If he makes that self-gift by saying “Yes” as Our Lady did, man will discover that he is really “another Christ” since Jesus Christ is the revelation not only who God is, but who he is. Hence, the real meaning of progress is the development of man into his true identity as another Christ, who, in anthropological terms, is service to others, not outside the world and human ordinariness, but precisely in the exercise of the ordinary, the small, the secular and the remunerated.
And, if man discovers that he himself is being transformed into “another Christ” who lives in him, then, he discovers that in fact, by doing the Word of God, he has become not only Christ brother and sister, but also Christ’s mother. To have Christ within you by being “another Christ” is to be His Mother. And then, you must make the others capable of being Christ’s mother by engendering them by making that gift of yourself and affirming them.

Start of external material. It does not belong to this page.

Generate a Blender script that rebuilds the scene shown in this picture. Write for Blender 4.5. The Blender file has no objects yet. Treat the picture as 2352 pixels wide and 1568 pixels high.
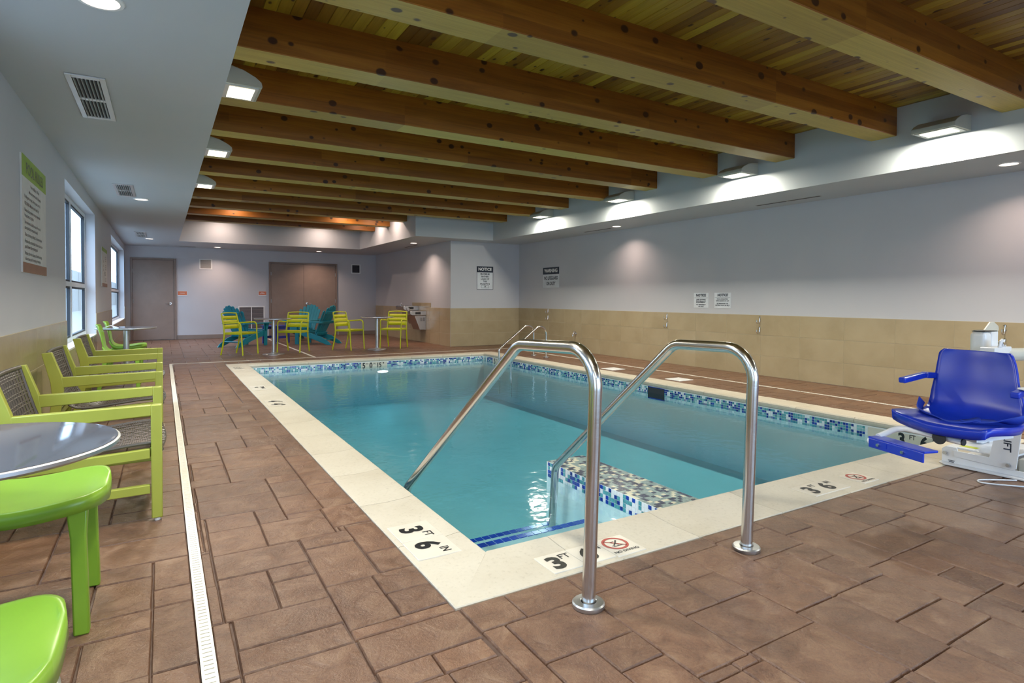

[1] John Henry Newman, “The New Eve,” Newman Press, Westminster, Md (1952) 16.
[2] In Iohannis Evangelium Tractatus, 212, 8: CCL 36 216 as in Veritatis Splendor #21.

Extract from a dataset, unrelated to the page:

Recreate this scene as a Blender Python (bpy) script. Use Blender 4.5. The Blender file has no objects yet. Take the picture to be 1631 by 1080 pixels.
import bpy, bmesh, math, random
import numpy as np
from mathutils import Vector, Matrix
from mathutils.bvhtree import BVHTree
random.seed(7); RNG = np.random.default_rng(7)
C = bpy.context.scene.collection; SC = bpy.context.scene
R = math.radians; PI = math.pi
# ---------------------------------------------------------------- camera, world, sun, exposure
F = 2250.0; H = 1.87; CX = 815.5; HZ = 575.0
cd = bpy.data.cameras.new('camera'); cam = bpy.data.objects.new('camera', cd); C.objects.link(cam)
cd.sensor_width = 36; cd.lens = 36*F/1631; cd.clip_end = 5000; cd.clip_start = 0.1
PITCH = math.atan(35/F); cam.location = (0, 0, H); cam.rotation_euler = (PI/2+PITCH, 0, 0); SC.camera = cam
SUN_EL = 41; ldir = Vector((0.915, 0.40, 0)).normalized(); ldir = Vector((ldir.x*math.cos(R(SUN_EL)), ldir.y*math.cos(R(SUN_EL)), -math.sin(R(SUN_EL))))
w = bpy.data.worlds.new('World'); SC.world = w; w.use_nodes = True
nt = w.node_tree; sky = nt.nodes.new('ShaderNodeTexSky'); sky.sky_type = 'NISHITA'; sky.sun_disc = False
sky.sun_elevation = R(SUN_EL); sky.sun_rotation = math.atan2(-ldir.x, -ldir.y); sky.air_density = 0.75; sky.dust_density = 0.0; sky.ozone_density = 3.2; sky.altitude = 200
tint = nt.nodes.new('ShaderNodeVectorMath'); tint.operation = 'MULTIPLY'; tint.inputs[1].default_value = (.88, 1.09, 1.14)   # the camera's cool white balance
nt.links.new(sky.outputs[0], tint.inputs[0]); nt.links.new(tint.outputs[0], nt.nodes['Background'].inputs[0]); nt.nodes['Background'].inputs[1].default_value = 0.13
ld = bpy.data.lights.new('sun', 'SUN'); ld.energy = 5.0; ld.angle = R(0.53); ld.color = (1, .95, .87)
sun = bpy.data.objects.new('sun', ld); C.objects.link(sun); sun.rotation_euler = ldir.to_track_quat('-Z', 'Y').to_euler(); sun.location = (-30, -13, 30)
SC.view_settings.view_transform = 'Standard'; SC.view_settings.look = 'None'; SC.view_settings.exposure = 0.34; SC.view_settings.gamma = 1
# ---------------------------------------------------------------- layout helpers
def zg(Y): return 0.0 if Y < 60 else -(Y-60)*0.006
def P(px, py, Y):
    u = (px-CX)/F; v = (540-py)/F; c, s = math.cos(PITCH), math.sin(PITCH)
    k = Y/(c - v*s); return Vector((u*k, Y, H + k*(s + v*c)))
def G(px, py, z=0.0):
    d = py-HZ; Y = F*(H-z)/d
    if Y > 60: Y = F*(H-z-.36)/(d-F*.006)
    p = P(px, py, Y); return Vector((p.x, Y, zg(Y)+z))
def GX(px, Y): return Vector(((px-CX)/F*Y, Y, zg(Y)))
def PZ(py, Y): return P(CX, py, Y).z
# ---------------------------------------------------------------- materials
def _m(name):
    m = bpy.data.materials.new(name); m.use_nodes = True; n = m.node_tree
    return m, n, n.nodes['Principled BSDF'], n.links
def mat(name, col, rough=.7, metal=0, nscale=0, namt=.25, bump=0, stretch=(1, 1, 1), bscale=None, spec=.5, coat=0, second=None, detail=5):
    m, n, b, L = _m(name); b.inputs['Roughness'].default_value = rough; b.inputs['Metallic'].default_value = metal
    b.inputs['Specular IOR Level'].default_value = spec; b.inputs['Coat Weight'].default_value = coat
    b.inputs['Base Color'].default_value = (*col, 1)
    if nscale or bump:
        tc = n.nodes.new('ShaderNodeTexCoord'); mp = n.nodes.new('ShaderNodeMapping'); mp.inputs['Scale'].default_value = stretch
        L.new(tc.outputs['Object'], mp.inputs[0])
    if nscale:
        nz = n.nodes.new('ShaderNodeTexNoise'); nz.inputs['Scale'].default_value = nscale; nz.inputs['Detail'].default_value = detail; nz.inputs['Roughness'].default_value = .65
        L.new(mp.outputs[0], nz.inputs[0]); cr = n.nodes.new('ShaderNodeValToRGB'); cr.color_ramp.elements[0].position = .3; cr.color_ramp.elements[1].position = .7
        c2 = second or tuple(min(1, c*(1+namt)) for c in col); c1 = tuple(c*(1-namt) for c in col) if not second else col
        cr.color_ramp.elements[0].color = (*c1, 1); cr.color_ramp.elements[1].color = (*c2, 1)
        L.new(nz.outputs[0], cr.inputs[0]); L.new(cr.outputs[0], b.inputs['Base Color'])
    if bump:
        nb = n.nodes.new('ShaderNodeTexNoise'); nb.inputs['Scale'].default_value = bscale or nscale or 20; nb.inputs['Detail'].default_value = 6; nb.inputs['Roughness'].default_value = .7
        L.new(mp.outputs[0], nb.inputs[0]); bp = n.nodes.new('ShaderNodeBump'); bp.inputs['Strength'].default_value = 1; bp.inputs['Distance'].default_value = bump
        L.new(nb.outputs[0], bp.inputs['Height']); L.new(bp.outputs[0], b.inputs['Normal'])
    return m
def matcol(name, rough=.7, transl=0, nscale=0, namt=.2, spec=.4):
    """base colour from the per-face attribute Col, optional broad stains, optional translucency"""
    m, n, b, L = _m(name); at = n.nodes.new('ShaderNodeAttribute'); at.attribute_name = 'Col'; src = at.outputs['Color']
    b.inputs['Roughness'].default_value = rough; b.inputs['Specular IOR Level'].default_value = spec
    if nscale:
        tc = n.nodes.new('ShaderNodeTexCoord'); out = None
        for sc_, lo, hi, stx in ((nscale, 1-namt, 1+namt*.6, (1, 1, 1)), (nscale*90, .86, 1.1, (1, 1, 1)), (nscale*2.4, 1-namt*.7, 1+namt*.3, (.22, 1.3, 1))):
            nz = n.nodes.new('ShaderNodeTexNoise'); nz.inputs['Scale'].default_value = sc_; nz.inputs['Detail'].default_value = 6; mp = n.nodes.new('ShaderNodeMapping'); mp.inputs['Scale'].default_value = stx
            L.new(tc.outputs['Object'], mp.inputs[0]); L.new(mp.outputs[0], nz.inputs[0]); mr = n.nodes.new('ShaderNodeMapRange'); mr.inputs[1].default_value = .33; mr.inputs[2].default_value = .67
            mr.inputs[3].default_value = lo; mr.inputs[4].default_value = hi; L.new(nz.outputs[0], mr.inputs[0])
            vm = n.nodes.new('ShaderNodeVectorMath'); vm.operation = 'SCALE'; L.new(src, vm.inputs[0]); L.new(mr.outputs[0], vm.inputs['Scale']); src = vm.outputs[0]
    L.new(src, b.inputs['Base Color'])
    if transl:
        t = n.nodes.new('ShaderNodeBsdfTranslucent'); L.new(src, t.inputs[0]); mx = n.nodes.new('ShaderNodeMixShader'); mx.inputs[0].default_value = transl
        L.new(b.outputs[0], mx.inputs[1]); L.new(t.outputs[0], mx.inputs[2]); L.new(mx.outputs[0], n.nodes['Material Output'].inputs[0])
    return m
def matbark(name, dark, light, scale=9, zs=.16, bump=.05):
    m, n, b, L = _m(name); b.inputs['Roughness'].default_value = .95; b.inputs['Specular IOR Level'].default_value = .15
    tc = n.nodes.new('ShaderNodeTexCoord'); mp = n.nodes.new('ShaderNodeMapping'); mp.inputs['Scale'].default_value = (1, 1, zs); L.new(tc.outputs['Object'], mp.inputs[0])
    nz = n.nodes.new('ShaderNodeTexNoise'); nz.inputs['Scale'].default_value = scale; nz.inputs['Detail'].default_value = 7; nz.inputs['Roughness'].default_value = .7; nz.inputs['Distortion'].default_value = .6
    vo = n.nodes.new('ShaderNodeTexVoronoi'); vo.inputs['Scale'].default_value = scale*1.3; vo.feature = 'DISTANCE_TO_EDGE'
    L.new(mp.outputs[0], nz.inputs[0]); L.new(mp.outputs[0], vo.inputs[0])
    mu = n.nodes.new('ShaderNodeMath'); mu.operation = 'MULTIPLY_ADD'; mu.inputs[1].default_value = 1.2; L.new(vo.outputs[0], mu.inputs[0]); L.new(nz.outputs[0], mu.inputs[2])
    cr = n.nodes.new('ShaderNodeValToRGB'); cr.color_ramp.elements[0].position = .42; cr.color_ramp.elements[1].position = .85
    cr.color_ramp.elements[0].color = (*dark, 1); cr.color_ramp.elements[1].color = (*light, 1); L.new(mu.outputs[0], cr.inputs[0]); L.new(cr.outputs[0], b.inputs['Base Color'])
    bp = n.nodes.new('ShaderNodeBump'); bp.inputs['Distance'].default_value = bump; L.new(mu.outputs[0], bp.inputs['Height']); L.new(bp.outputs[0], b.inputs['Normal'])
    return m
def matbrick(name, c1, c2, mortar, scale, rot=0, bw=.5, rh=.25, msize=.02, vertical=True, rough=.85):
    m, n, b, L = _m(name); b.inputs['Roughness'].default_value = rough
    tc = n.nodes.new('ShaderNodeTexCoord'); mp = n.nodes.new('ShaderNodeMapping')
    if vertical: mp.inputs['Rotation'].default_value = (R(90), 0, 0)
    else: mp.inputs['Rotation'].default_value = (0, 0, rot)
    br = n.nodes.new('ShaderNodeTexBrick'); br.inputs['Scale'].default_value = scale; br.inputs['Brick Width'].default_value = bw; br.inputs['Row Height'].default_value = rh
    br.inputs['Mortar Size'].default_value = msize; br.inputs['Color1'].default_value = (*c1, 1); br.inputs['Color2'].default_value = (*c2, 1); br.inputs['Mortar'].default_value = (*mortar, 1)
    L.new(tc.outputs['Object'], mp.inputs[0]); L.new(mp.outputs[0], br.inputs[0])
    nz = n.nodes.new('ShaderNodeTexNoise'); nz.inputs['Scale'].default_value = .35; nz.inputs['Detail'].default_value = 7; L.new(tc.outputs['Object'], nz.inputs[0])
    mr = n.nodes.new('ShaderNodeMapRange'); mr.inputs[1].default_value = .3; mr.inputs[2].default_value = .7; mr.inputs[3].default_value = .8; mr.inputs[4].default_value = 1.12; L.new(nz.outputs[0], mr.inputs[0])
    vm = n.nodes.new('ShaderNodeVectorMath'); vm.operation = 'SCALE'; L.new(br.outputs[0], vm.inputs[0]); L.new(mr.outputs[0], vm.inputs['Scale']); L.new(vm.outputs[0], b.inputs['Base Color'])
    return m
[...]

[3] Charles Taylor, “Hegel,” Cambridge University Press (1975) 76.
[4] Ibid 77
[5] Ibid.
[6] Karol Wojtyla, “Subjectivity and the Irreducible in the Human Being,” Person and Community Lang (1993) 211.
[7] John Henry Newman, “Mental Sufferings of Our Lord in His Passion” Discourse 16, Mixed Congregations.
[8] J. Ratzinger, “Behold the Pierced One, “ Ignatius (1986) 92-93.
[9] Karol Wojtyla, “The Personal Structure of Self-Determination,” Person and Community Lant (1993) 189.